### EXERCISE OBJECTIVE
Omit all images. Write out the rest of the material exactly.

### PROVIDED DATA
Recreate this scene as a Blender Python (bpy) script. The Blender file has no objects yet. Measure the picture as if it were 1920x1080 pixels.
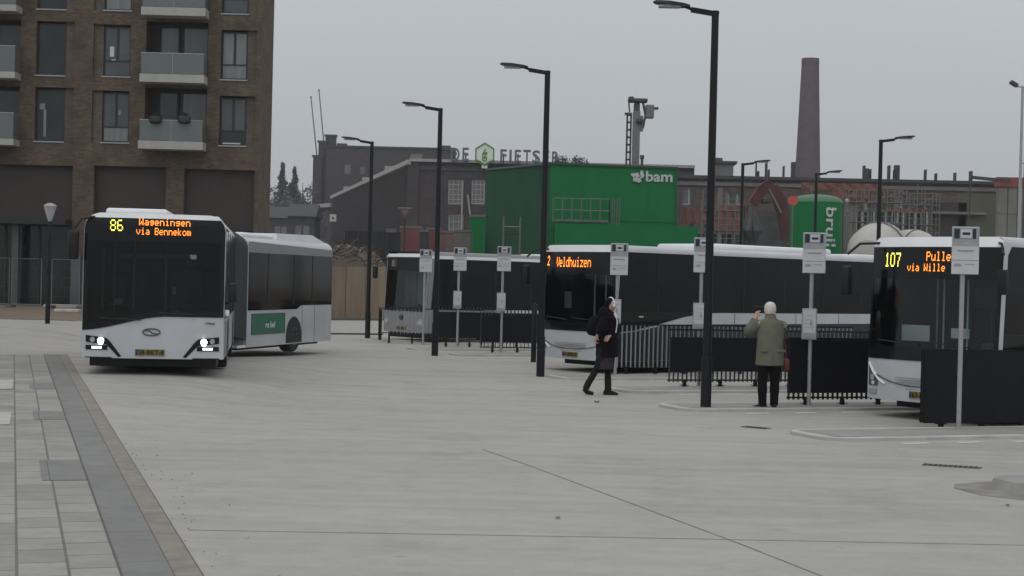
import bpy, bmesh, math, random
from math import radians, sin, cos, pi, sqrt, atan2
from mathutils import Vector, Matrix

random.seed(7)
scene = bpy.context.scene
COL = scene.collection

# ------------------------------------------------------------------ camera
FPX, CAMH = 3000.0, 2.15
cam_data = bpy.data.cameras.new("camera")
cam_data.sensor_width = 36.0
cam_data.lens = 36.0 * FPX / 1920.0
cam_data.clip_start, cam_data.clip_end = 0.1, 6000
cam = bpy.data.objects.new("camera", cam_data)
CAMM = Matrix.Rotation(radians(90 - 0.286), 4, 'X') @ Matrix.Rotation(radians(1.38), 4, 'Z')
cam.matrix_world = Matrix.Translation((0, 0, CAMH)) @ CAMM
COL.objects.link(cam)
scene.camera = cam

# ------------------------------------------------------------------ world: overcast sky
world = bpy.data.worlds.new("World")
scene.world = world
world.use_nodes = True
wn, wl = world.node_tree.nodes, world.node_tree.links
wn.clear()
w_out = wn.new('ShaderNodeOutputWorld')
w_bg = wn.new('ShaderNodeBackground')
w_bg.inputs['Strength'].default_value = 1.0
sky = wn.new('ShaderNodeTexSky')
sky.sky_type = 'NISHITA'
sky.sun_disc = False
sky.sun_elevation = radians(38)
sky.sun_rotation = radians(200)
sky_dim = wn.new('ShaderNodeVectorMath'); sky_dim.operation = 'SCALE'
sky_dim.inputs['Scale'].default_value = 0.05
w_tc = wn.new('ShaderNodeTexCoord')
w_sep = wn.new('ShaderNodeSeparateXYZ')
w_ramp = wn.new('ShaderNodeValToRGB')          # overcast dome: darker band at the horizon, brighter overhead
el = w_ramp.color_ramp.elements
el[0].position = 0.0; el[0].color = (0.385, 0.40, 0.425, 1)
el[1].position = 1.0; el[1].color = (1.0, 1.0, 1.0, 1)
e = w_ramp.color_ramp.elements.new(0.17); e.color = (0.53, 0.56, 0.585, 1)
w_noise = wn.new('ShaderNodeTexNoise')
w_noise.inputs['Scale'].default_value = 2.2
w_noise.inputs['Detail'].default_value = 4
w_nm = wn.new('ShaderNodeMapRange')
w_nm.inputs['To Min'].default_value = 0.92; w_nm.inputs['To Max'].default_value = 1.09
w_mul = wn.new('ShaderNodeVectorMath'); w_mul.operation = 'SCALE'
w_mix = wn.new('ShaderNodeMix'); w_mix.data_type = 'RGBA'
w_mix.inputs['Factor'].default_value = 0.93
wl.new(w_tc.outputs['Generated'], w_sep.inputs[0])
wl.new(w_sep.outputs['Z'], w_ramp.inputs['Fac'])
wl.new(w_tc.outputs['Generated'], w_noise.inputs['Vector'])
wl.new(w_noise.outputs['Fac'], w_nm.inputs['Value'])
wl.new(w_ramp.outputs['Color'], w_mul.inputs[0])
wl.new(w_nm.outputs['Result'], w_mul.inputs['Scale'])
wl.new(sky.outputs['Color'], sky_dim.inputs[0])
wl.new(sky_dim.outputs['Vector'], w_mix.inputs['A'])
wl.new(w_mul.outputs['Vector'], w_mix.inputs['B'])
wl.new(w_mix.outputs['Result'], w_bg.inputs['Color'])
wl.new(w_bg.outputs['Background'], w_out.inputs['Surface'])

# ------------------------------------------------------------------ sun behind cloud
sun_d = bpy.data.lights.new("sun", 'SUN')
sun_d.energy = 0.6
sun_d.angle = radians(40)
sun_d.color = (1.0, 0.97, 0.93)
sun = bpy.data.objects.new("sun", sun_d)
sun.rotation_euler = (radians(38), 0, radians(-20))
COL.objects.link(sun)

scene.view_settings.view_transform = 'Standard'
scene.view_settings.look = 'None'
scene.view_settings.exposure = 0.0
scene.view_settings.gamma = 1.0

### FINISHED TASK
Recreate this scene as a Blender Python (bpy) script. The Blender file has no objects yet. Measure the picture as if it were 1920x1080 pixels.
import bpy, bmesh, math, random
from math import radians, sin, cos, pi, sqrt, atan2
from mathutils import Vector, Matrix

random.seed(7)
scene = bpy.context.scene
COL = scene.collection

# ------------------------------------------------------------------ camera
FPX, CAMH = 3000.0, 2.15
cam_data = bpy.data.cameras.new("camera")
cam_data.sensor_width = 36.0
cam_data.lens = 36.0 * FPX / 1920.0
cam_data.clip_start, cam_data.clip_end = 0.1, 6000
cam = bpy.data.objects.new("camera", cam_data)
CAMM = Matrix.Rotation(radians(90 - 0.286), 4, 'X') @ Matrix.Rotation(radians(1.38), 4, 'Z')
cam.matrix_world = Matrix.Translation((0, 0, CAMH)) @ CAMM
COL.objects.link(cam)
scene.camera = cam

# ------------------------------------------------------------------ world: overcast sky
world = bpy.data.worlds.new("World")
scene.world = world
world.use_nodes = True
wn, wl = world.node_tree.nodes, world.node_tree.links
wn.clear()
w_out = wn.new('ShaderNodeOutputWorld')
w_bg = wn.new('ShaderNodeBackground')
w_bg.inputs['Strength'].default_value = 1.0
sky = wn.new('ShaderNodeTexSky')
sky.sky_type = 'NISHITA'
sky.sun_disc = False
sky.sun_elevation = radians(38)
sky.sun_rotation = radians(200)
sky_dim = wn.new('ShaderNodeVectorMath'); sky_dim.operation = 'SCALE'
sky_dim.inputs['Scale'].default_value = 0.05
w_tc = wn.new('ShaderNodeTexCoord')
w_sep = wn.new('ShaderNodeSeparateXYZ')
w_ramp = wn.new('ShaderNodeValToRGB')          # overcast dome: darker band at the horizon, brighter overhead
el = w_ramp.color_ramp.elements
el[0].position = 0.0; el[0].color = (0.385, 0.40, 0.425, 1)
el[1].position = 1.0; el[1].color = (1.0, 1.0, 1.0, 1)
e = w_ramp.color_ramp.elements.new(0.17); e.color = (0.53, 0.56, 0.585, 1)
w_noise = wn.new('ShaderNodeTexNoise')
w_noise.inputs['Scale'].default_value = 2.2
w_noise.inputs['Detail'].default_value = 4
w_nm = wn.new('ShaderNodeMapRange')
w_nm.inputs['To Min'].default_value = 0.92; w_nm.inputs['To Max'].default_value = 1.09
w_mul = wn.new('ShaderNodeVectorMath'); w_mul.operation = 'SCALE'
w_mix = wn.new('ShaderNodeMix'); w_mix.data_type = 'RGBA'
w_mix.inputs['Factor'].default_value = 0.93
wl.new(w_tc.outputs['Generated'], w_sep.inputs[0])
wl.new(w_sep.outputs['Z'], w_ramp.inputs['Fac'])
wl.new(w_tc.outputs['Generated'], w_noise.inputs['Vector'])
wl.new(w_noise.outputs['Fac'], w_nm.inputs['Value'])
wl.new(w_ramp.outputs['Color'], w_mul.inputs[0])
wl.new(w_nm.outputs['Result'], w_mul.inputs['Scale'])
wl.new(sky.outputs['Color'], sky_dim.inputs[0])
wl.new(sky_dim.outputs['Vector'], w_mix.inputs['A'])
wl.new(w_mul.outputs['Vector'], w_mix.inputs['B'])
wl.new(w_mix.outputs['Result'], w_bg.inputs['Color'])
wl.new(w_bg.outputs['Background'], w_out.inputs['Surface'])

# ------------------------------------------------------------------ sun behind cloud
sun_d = bpy.data.lights.new("sun", 'SUN')
sun_d.energy = 0.6
sun_d.angle = radians(40)
sun_d.color = (1.0, 0.97, 0.93)
sun = bpy.data.objects.new("sun", sun_d)
sun.rotation_euler = (radians(38), 0, radians(-20))
COL.objects.link(sun)

scene.view_settings.view_transform = 'Standard'
scene.view_settings.look = 'None'
scene.view_settings.exposure = 0.0
scene.view_settings.gamma = 1.0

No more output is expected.